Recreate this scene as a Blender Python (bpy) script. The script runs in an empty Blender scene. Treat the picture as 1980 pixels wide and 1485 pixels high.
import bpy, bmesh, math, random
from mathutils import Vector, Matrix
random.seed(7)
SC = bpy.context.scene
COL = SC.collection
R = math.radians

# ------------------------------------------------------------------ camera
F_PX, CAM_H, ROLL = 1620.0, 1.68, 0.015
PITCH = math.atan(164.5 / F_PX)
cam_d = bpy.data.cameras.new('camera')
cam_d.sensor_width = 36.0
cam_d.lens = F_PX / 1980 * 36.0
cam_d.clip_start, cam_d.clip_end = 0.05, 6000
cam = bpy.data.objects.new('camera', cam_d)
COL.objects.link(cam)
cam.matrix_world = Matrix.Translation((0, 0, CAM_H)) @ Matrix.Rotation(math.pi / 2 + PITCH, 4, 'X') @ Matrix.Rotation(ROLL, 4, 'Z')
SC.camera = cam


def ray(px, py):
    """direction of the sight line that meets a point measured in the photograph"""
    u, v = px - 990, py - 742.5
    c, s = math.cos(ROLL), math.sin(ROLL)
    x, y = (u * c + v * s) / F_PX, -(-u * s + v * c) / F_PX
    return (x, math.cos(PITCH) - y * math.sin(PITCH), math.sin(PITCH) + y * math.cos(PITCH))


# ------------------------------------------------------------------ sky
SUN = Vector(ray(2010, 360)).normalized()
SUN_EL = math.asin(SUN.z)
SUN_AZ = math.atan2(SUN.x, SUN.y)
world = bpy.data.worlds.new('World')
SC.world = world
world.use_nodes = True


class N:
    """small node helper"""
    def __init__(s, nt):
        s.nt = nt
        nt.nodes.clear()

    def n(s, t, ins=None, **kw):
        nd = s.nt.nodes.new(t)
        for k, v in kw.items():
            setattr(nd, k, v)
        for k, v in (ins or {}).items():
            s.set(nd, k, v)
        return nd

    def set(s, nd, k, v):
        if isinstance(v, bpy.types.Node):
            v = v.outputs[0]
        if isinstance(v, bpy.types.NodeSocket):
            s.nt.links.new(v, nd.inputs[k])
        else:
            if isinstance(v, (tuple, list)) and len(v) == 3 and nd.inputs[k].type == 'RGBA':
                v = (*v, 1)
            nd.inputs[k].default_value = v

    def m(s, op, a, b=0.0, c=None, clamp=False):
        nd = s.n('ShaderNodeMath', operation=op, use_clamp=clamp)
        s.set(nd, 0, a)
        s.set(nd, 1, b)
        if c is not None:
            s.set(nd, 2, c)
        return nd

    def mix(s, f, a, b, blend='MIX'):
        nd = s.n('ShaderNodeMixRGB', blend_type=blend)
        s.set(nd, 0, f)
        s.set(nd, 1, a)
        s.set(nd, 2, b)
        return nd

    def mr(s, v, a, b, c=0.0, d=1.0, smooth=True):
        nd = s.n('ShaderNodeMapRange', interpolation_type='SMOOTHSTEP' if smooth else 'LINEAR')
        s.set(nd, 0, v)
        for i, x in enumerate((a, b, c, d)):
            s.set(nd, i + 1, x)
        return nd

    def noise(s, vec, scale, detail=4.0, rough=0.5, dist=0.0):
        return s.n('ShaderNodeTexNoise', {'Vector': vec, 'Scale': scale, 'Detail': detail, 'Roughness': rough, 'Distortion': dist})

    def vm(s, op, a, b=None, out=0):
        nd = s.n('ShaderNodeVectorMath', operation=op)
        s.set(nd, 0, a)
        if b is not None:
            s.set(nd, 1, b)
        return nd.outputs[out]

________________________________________

• AIM: In the listing above, please print only the lines from the first one to the line where "R = math.radians" appears, exactly as written, both of those lines included.

• WORKED SOLUTION:
Recreate this scene as a Blender Python (bpy) script. The script runs in an empty Blender scene. Treat the picture as 1980 pixels wide and 1485 pixels high.
import bpy, bmesh, math, random
from mathutils import Vector, Matrix
random.seed(7)
SC = bpy.context.scene
COL = SC.collection
R = math.radians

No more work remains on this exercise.